● What you should do
Go through the listing and pick out each line with the word "scene" in it.

-.-.-

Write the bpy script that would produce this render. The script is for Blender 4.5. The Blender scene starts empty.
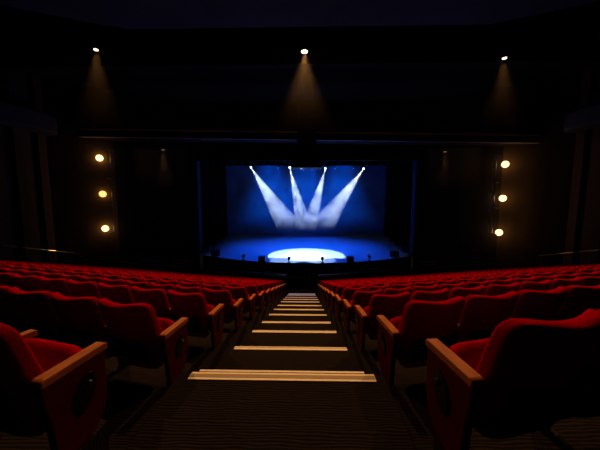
import bpy, bmesh, math, random
from mathutils import Vector, Matrix
random.seed(7)
S = bpy.context.scene
C = S.collection
R = math.radians
H0 = 5.9                                   # eye height above the front floor of the stalls

# ------------------------------------------------------------------ camera
cam_d = bpy.data.cameras.new('camera')
cam_d.sensor_width = 36.0
cam_d.lens = 267.0 / 600.0 * 36.0
cam_d.clip_end = 200
cam = bpy.data.objects.new('camera', cam_d); C.objects.link(cam)
cam.location = (0, 0, H0)
cam.rotation_euler = (R(90 - 5.6), 0, R(1.18))
S.camera = cam

# ------------------------------------------------------------------ world and exposure
w = bpy.data.worlds.new('dark_hall'); S.world = w; w.use_nodes = True
w.node_tree.nodes['Background'].inputs[0].default_value = (0.35, 0.45, 1.0, 1)
w.node_tree.nodes['Background'].inputs[1].default_value = 0.0012
S.view_settings.view_transform = 'Standard'
S.view_settings.look = 'None'
S.view_settings.gamma = 1
S.view_settings.exposure = 0
S.view_settings.use_curve_mapping = False
S.cycles.max_bounces = 5
S.cycles.diffuse_bounces = 2
S.cycles.volume_bounces = 0
S.cycles.volume_step_rate = 1.0
S.cycles.use_denoising = True
S.cycles.sample_clamp_indirect = 2.0

# ------------------------------------------------------------------ light levels (tuned)
HOUSE = 1.95          # ceiling downlights over the seats
STAGE_WHITE = 1.0
STAGE_BLUE = 1.0

# ------------------------------------------------------------------ materials
def mat(name, col, rough=0.6, metal=0.0, emit=None, es=0.0, sheen=0.0, spec=0.5):
    m = bpy.data.materials.new(name); m.use_nodes = True
    b = m.node_tree.nodes['Principled BSDF']
    b.inputs['Base Color'].default_value = (*col, 1)
    b.inputs['Roughness'].default_value = rough
    b.inputs['Metallic'].default_value = metal
    b.inputs['Specular IOR Level'].default_value = spec
    if sheen:
        b.inputs['Sheen Weight'].default_value = sheen
        b.inputs['Sheen Tint'].default_value = (col[0], col[1], col[2], 1)
    if emit:
        b.inputs['Emission Color'].default_value = (*emit, 1)
        b.inputs['Emission Strength'].default_value = es
    return m

def noisy(m, c1, c2, scale, detail=4, bump=0.0, stretch=(1, 1, 1), kind='noise', dist=0.0):
    """two-tone procedural pattern on the base colour, optional bump"""
    nt = m.node_tree; N = nt.nodes; L = nt.links
    b = N['Principled BSDF']
    tc = N.new('ShaderNodeTexCoord'); mp = N.new('ShaderNodeMapping')
    mp.inputs['Scale'].default_value = stretch
    L.new(tc.outputs['Object'], mp.inputs[0])
    if kind == 'wave':
        t = N.new('ShaderNodeTexWave'); t.wave_type = 'BANDS'; t.bands_direction = 'Y'
        t.inputs['Scale'].default_value = scale
        t.inputs['Distortion'].default_value = dist
        t.inputs['Detail'].default_value = detail
        t.inputs['Detail Scale'].default_value = 0.9
    else:
        t = N.new('ShaderNodeTexNoise')
        t.inputs['Scale'].default_value = scale
        t.inputs['Detail'].default_value = detail
    L.new(mp.outputs[0], t.inputs['Vector'])
    cr = N.new('ShaderNodeValToRGB')
    cr.color_ramp.elements[0].position = 0.35; cr.color_ramp.elements[0].color = (*c1, 1)
    cr.color_ramp.elements[1].position = 0.75; cr.color_ramp.elements[1].color = (*c2, 1)
    L.new(t.outputs['Fac'] if 'Fac' in t.outputs else t.outputs[0], cr.inputs[0])
    L.new(cr.outputs[0], b.inputs['Base Color'])
    if bump:
        bp = N.new('ShaderNodeBump'); bp.inputs['Strength'].default_value = bump
        bp.inputs['Distance'].default_value = 0.01
        L.new(t.outputs['Fac'] if 'Fac' in t.outputs else t.outputs[0], bp.inputs['Height'])
        L.new(bp.outputs[0], b.inputs['Normal'])
    return m

M = {}
M['velvet'] = noisy(mat('red_velvet', (0.5, 0.006, 0.012), 0.9, spec=0.0), (0.25, 0.0002, 0.003), (0.33, 0.0004, 0.005), 60, 2, 0.25)
M['panel'] = noisy(mat('red_lacquered_panel', (0.2, 0.006, 0.008), 0.6, spec=0.05), (0.045, 0.0006, 0.0008), (0.06, 0.0008, 0.0012), 8, 3, 0.0)
M['wood'] = noisy(mat('orange_wood', (0.6, 0.25, 0.07), 0.55, spec=0.08), (0.24, 0.060, 0.004), (0.38, 0.108, 0.008), 9, 5, 0.05, (6, 0.7, 6))
M['black'] = mat('black_plastic', (0.004, 0.004, 0.0045), 0.45, spec=0.12)
M['matte'] = mat('matte_black', (0.006, 0.006, 0.007), 0.9, spec=0.05)
M['chrome'] = mat('worn_steel', (0.45, 0.42, 0.40), 0.28, 1.0)
M['steel'] = mat('dark_steel', (0.12, 0.12, 0.13), 0.45, 0.8)
M['carpet'] = noisy(mat('waved_carpet', (0.02, 0.013, 0.008), 0.95, spec=0.05), (0.003, 0.002, 0.0015), (0.012, 0.0085, 0.0055), 13, 2.5, 0.0, (0.35, 1.0, 1.0), 'wave', 7.0)
M['nosing'] = noisy(mat('cream_nosing', (0.8, 0.62, 0.36), 0.5), (0.62, 0.52, 0.32), (0.74, 0.62, 0.40), 14, 3, 0.05)
M['groove'] = mat('nosing_groove', (0.26, 0.19, 0.09), 0.7)
M['wall'] = noisy(mat('dark_brown_wall', (0.05, 0.03, 0.022), 0.85, spec=0.1), (0.016, 0.011, 0.010), (0.028, 0.018, 0.014), 1.2, 4, 0.0, (1, 1, 0.1))
M['ceil'] = noisy(mat('dark_ceiling', (0.03, 0.032, 0.045), 0.85, spec=0.1), (0.026, 0.028, 0.04), (0.034, 0.036, 0.05), 0.8, 3)
M['ledge'] = mat('blue_grey_plaster', (0.012, 0.014, 0.022), 0.75, spec=0.2)
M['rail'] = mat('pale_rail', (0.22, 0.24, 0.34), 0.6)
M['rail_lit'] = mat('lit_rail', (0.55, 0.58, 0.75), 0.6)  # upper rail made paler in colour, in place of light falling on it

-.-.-

● Response to this exercise
Write the bpy script that would produce this render. The script is for Blender 4.5. The Blender scene starts empty.
S = bpy.context.scene